◆ Collected material:
-=-=-=-=-

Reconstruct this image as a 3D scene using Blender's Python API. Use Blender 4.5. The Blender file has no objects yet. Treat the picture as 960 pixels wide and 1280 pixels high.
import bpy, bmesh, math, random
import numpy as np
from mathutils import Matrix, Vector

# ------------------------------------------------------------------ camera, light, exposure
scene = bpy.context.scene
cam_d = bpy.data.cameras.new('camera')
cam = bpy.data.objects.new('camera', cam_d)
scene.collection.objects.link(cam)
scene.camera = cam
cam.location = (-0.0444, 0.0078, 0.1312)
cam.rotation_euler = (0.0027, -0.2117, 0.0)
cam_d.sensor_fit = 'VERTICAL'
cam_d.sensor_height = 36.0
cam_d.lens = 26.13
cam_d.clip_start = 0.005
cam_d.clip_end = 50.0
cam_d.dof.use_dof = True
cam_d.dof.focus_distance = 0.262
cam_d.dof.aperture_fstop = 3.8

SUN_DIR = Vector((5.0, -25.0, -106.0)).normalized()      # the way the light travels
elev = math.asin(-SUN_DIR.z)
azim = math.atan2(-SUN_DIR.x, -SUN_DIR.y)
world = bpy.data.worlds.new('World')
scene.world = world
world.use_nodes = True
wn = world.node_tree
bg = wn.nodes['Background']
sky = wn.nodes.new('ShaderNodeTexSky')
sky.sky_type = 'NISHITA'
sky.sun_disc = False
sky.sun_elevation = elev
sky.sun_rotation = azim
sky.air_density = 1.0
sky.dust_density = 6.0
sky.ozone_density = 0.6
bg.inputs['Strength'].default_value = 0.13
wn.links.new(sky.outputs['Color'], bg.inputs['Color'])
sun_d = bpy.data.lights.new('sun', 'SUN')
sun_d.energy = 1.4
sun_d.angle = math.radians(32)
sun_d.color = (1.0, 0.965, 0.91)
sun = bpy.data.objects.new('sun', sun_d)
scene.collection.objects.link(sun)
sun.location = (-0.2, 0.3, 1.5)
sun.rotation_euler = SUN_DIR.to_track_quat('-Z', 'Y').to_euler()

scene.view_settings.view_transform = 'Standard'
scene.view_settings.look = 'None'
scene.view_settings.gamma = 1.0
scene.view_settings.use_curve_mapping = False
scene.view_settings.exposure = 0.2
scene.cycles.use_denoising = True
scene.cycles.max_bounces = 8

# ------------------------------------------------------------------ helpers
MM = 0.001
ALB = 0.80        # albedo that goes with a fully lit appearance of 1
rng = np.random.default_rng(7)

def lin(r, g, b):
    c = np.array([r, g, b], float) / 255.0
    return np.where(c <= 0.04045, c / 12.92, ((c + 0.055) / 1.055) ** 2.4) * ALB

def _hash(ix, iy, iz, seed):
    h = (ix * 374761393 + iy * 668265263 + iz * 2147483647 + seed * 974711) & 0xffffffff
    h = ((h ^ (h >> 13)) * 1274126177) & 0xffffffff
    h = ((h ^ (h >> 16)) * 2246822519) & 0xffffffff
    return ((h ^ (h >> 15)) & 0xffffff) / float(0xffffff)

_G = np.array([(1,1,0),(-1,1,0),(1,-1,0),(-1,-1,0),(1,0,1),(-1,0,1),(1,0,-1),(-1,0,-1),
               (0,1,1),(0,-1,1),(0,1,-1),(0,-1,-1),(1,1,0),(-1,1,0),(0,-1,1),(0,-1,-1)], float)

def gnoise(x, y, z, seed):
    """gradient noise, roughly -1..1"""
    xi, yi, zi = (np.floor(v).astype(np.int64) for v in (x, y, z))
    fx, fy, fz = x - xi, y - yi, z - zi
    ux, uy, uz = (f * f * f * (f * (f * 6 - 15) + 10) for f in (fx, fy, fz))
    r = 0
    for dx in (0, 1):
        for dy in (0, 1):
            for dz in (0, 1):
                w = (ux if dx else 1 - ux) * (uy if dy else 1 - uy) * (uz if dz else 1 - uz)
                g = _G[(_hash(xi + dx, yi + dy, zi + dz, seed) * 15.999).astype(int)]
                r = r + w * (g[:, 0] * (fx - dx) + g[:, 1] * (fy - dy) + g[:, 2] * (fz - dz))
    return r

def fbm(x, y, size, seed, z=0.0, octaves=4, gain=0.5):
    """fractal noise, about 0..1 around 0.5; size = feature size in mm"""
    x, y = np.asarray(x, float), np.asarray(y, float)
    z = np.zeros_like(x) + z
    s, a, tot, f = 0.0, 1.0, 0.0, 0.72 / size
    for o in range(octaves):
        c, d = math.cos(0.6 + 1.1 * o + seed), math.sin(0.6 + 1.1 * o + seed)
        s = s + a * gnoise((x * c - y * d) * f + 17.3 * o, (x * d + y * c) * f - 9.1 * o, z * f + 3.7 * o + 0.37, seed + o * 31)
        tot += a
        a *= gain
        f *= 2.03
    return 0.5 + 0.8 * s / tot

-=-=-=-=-

◆ Exercise prompt: Starting with the first line of the data above, copy each line exactly until you reach the line with "cam_d.dof.aperture_fstop = 3.8"; include that line as well.

◆ The solution:
Reconstruct this image as a 3D scene using Blender's Python API. Use Blender 4.5. The Blender file has no objects yet. Treat the picture as 960 pixels wide and 1280 pixels high.
import bpy, bmesh, math, random
import numpy as np
from mathutils import Matrix, Vector

# ------------------------------------------------------------------ camera, light, exposure
scene = bpy.context.scene
cam_d = bpy.data.cameras.new('camera')
cam = bpy.data.objects.new('camera', cam_d)
scene.collection.objects.link(cam)
scene.camera = cam
cam.location = (-0.0444, 0.0078, 0.1312)
cam.rotation_euler = (0.0027, -0.2117, 0.0)
cam_d.sensor_fit = 'VERTICAL'
cam_d.sensor_height = 36.0
cam_d.lens = 26.13
cam_d.clip_start = 0.005
cam_d.clip_end = 50.0
cam_d.dof.use_dof = True
cam_d.dof.focus_distance = 0.262
cam_d.dof.aperture_fstop = 3.8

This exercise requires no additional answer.